9. The projection system according to claim 1, wherein the projectors other than the projector placed last in the order of connection output a sound, according to a timing when the last-placed projector outputs a sound based on the audio signal.

10. The projection system according to claim 1, wherein the projectors next to each other are arranged in such a way that images projected by the projection units are combined together on a projection surface.

11. The projection system according to claim 1, wherein images projected by a plurality of the projectors connected in a predetermined order of connection are combined together on a projection surface.

12. A projector having a projection unit which projects an image, the projector comprising:

an input unit to which an audio signal is inputted;

an audio output unit which outputs a sound based on the audio signal inputted to the input unit;

a signal output unit which outputs the audio signal inputted to the input unit, to an external projector;

a delay information output unit which outputs delay information representing a delay in the projector to the external projector; and

an audio output control unit which decides, based on the delay information, a timing when the audio output unit and the external projector output a sound based on the audio signal.

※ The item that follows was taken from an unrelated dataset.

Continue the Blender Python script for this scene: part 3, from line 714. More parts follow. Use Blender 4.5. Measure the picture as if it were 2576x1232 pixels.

13. A method for controlling a projection system including a plurality of projectors connected in a daisy chain, each of the projectors projecting an image, the method comprising:

transmitting an audio signal from one of the projectors forming the daisy chain to the projector placed subsequently in an order of connection;

outputting delay information representing a delay in one of the projectors to the projector placed further down in the order of connection; and

at a timing corresponding to a delay in one of the projectors, causing one or more of the other projectors to output a sound based on the audio signal.